La confirmación de su teoría de la relatividad llegó además tras la Primera Guerra Mundial, en un momento en el que el mundo anhelaba la razón y la trascendencia humana. “Europa necesitaba héroes, no de las armas, sino del intelecto”, apunta Vicenzo Barone en Albert Einstein, constructor de universos. Aquel genio de cabellos alborotados resultó además ser un hombre tranquilo, encantador, un pacifista convencido, un sionista cultural con madera de estrella que -como diría C.P. Snow- en cierto modo “disfrutaba con los fotógrafos y las multitudes”.

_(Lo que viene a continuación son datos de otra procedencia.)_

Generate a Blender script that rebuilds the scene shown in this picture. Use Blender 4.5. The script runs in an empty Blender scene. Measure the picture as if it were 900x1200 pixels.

Su fama creciente no solo atrajo el halago y la admiración. En una medida similar -aunque mucho menos numerosa, por fortuna- lo situó en el centro de la diana de los extremismos que él deploraba. Como recuerda Kumar, su firme antibelicismo y su condición de judío lo convirtieron en “blanco fácil de las campañas que alentaban el odio”. Recibió cartas amenazadoras, insultos… A principios de 1920 un grupo de energúmenos llegó incluso a interrumpir una de sus clases en la universidad entre gritos de “cortaremos la garganta a este sucio judío”. Solo dos años después radicales de ultraderecha perpetrarían el brutal asesinato del político y empresario judío-alemán Walther Rathenau, lo que causó una profunda consternación a Einstein y le decidió a emprender su gira por Asia y Europa, incluida España. En EE.UU. no se libró de esa carga. Su celebridad e ideario lo situaron bajo la lupa del FBI, entonces en manos de Edgar Hoover.